A life of acclaim and struggle Mikis Theodorakis was born on July 29, 1925. At the age of 12 he began to compose. In his youth, he belonged to a fascist youth group, but in 1942, after he was arrested by the Italian occupation regime, he became a communist. He took an active part in the struggle against the Germans, and in the Greek civil war. Time after time he was sent to jails, detention camps and remote islands. He was injured and tortured, and he fell ill. During all this, he didn't stop composing.

During the 1950s, Theodorakis studied in Paris. He composed classical music, wrote works for the ballet. In the early 1960s he returned to Greece and developed his unique musical style, which immediately enjoyed sweeping success. Theodorakis also composed music for many films. The most famous of them is "Zorba the Greek" (1964). After the murder of opposition leader Grigoris Lambrakis, Theodorakis became a political activist and a left-wing member of parliament. After the colonels' coup in 1967, he went underground, was arrested and detained on a remote island. Three years later he was released and left for exile in Paris.

During the 1970s, the exiled composer made a series of visits to Israel. His concerts in Caesarea, Tel Aviv and Jerusalem attracted huge crowds. Theodorakis became a favorite of Israel's upper crust, and an ally of the peace movement. Later on, when he identified with the Palestinian struggle, he was harshly criticized by right-wing circles. His visits to Israel tapered off until they stopped altogether.

In Greece itself, Theodorakis is considered a provocative public figure. His transition from left to right to left drew quite a lot of criticism. In spite of that, his name is still mentioned as a possible candidate for president. His status as the most important Greek musician is unquestioned. Even in France, Germany and the Scandinavian countries, Theodorakis is a cultural figure of the first rank. Some consider him a person whose work and life embody the spirit of the contemporary European left.

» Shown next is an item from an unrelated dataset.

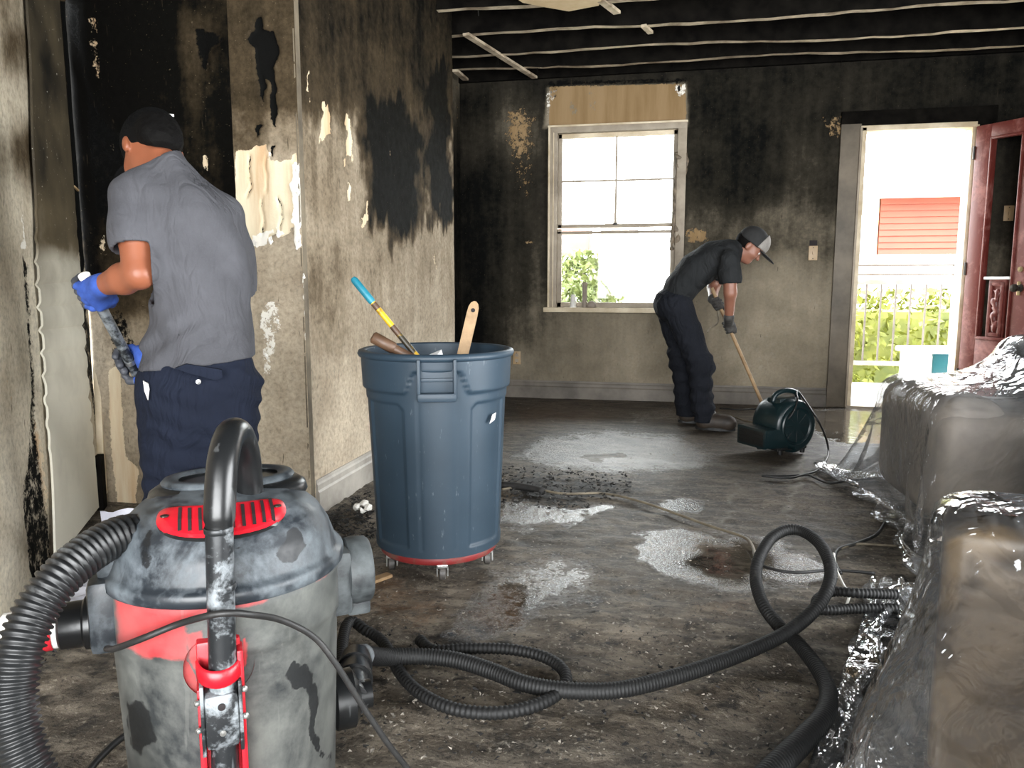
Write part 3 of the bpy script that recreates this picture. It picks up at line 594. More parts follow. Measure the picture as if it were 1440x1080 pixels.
# grey sheet panel standing on that wall
def panel():
    tl, tr, br, bl = (30, -150), (72, -150), (146, 800), (80, 810)
    n, mm = 24, 150; V = []; 
    for i in range(mm+1):
        t = i/mm; a = lp(tl[0]*(1-t)+bl[0]*t+1.6*math.sin(t*9)+.6*math.sin(t*31), tl[1]*(1-t)+bl[1]*t, .018); b = lp(tr[0]*(1-t)+br[0]*t, tr[1]*(1-t)+br[1]*t, .018)
        for j in range(n+1): V.append(a+(b-a)*j/n)
    V = np.array(V); V[:, 2] = np.maximum(V[:, 2], .01); k = len(V)
    rib = np.zeros(k); P, _ = proj(V)
    ph = P[:, 1]-(P[:, 0]-90)*-.10; a_ = np.clip(1-np.abs(P[:, 1]-470)/190, 0, 1); r_ = .5+.5*np.cos(ph/33.*2*np.pi); rib = -(r_**6)*np.clip(a_*2, 0, 1)
    V = V+NL*(rib*.012)[:, None]
    s = idw(P, [(60, 20, .86), (80, 100, .9), (60, 200, .84), (90, 260, .86), (70, 320, .74), (100, 330, .78), (80, 380, .34), (90, 430, .2), (95, 500, .05), (100, 600, .0), (100, 760, .0)], 3.4)
    V2 = V-NL*.008; F = []
    for i in range(mm):
        for j in range(n): a = i*(n+1)+j; F += [(a, a+1, a+n+2, a+n+1), (k+a, k+a+n+1, k+a+n+2, k+a+1)]
        a = i*(n+1); F += [(a, a+n+1, k+a+n+1, k+a), (a+n, k+a+n, k+a+2*n+1, a+2*n+1)]
    o = mesh('wall_panel', np.vstack([V, V2]), F, M['panel'], wl, True, {'soot': np.r_[s, s], 'rib': np.r_[rib, rib]}, auto=40); o['label'] = 'grey painted panel with faint ridges'
panel()
mb = MB(); q0, q1, q2, q3 = [lp(*p, .01) for p in ((121, 425), (143, 430), (152, 700), (138, 690))]
mb.bar((q0+q1)/2, (q2+q3)/2, .05, .03, NL, bev=.004); mb.build('wall_stud', M['trim_pale'], wl)
mb = MB(); mb.bar(lp(139, 640, .02)*1., lp(146, 745, .02), .075, .03, NL, bev=.004); mb.build('stud_base', M['char_wood'], wl)
# broken switch box on the left wall
mb = MB(); c0 = lp(98, 283, .01); 
for a, b in (((83, 262), (100, 262)), ((83, 262), (83, 300)), ((104, 262), (110, 268))): mb.bar(lp(*a, .012), lp(*b, .012), .008, .008, NL)
mb.build('box_rim', M['plate'], wl)
flake('plaster_flake', wl, (88, 290), .028, c0[1]-.06, M['plate'], 44)
# ---- the rest of the shell
def quad(name, pts, mat):
    o = MB().add(pts, [(0, 1, 2, 3)]).build(name, mat); o['kind'] = 'structure'; return o
E_ = A_+DL*(LEN+.42)
quad('wall_corner', [(E_[0], E_[1], 0), (E_[0], E_[1], 4.2), (-3.6, E_[1]-.2, 4.2), (-3.6, E_[1]-.2, 0)], M['trim_dirty'])
quad('wall_far_left', [(-3.6, E_[1]-.2, 0), (-3.6, E_[1]-.2, 4.2), (-3.6, -2.6, 4.2), (-3.6, -2.6, 0)], M['trim_dirty'])
def L_right(P, V): return {'soot': np.full(len(P), .85)}
grid_wall('wall_right', M['wall_back'], (3.1, -2.6, 0), (0, 1, 0), steps(0, 9.6, .1), steps(0, 4.2, .1), holes=[(2.75, 5.65, .05, 2.25)], layers=L_right, nrm=(-1, 0, 0))  # unseen opening added here to light the left side of the room
mb = MB(); mb.box((-3.6, -2.7, 0), (-1.7, -2.6, 4.2)); mb.box((2.5, -2.7, 0), (3.2, -2.6, 4.2)); mb.box((-1.7, -2.7, 2.45), (2.5, -2.6, 4.2)); o = mb.build('wall_rear', M['trim_dirty']); o['kind'] = 'structure'  # unseen rear opening, sized to let light in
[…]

In recent years, Mikis Theodorakis has adopted a militant anti-American approach. He criticized the NATO bombings in Serbia, and opposed the war in Afghanistan and the war in Iraq. In 2002 he led the mass anti-Israel rallies in Athens and in Thessaloniki. In November 2003, he aroused an international furor when he was quoted as saying that the Jews are the root of evil. Since making that statement, Theodorakis has not agreed to grant an interview to any Israeli media outlet.